Phnom Penh - The president of the ruling Cambodian People's
Party (CPP), Chea Sim, used the party's anniversary celebrations
Thursday to warn that the upcoming trials of former Khmer Rouge
leaders were no place to play politics.
Speaking at party headquarters during the CPP's 56th anniversary
celebrations, Chea Sim said his party was solidly behind the
Extraordinary Chambers in the Courts of Cambodia (ECCC) and the
hearings were a place to find justice for all Cambodians above all
else.
'The CPP reiterates it continues to support the ECCC. We sincerely
hope the tribunal is conducted smoothly and successfully to bring
peace, stability and justice to the Cambodian people,' he told
thousands of CPP faithful.
'The conduct of this tribunal should not be exploited by any
political entity which would violate the true principals of the
tribunal and deeply disrespect the souls of the victims.'
Critics have accused the CPP of stalling the hearings, which are
expected to try a handful of surviving former Khmer Rouge leaders on
charges of genocide and human rights abuses.

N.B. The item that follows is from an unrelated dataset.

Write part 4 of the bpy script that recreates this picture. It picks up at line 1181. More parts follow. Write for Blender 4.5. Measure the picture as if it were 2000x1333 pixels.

The CPP has vehemently denied the allegations, saying those
critics have anti-government agendas and lack a deeper understanding
of a complicated civil war.
The CPP marks June 28, 1951 as its birth date, when it carried the
word 'revolutionary' in its name, and some members subsequently
joined the struggle for independence from French colonial rule.
Some prominent current CPP cadre later joined the Khmer Rouge, but
many of them came from provinces close to Vietnam which formed the
movement's more moderate Bophea faction, and defected after the
paranoid and rabidly anti-Vietnamese Khmer Rouge leadership turned
upon its own and began bloody purges of their members.
Many, including Prime Minister Hun Sen, fled to Vietnam and formed
the nucleus of the forces which returned with Vietnamese backing to
overthrow the Democratic Kampuchea (DK) regime in 1979.
The CPP has shrugged off the Khmer Rouge past of some of its
members, pointing out that Hun Sen requested the United Nations help
set up the 56-million-dollar joint UN-Cambodia tribunal which it
eventually agreed to in 2003.
Up to 2 million Cambodians are believed to have died during the
1975 to 1979 DK regime. Former Khmer Rouge leader Pol Pot died
without ever facing justice in 1998.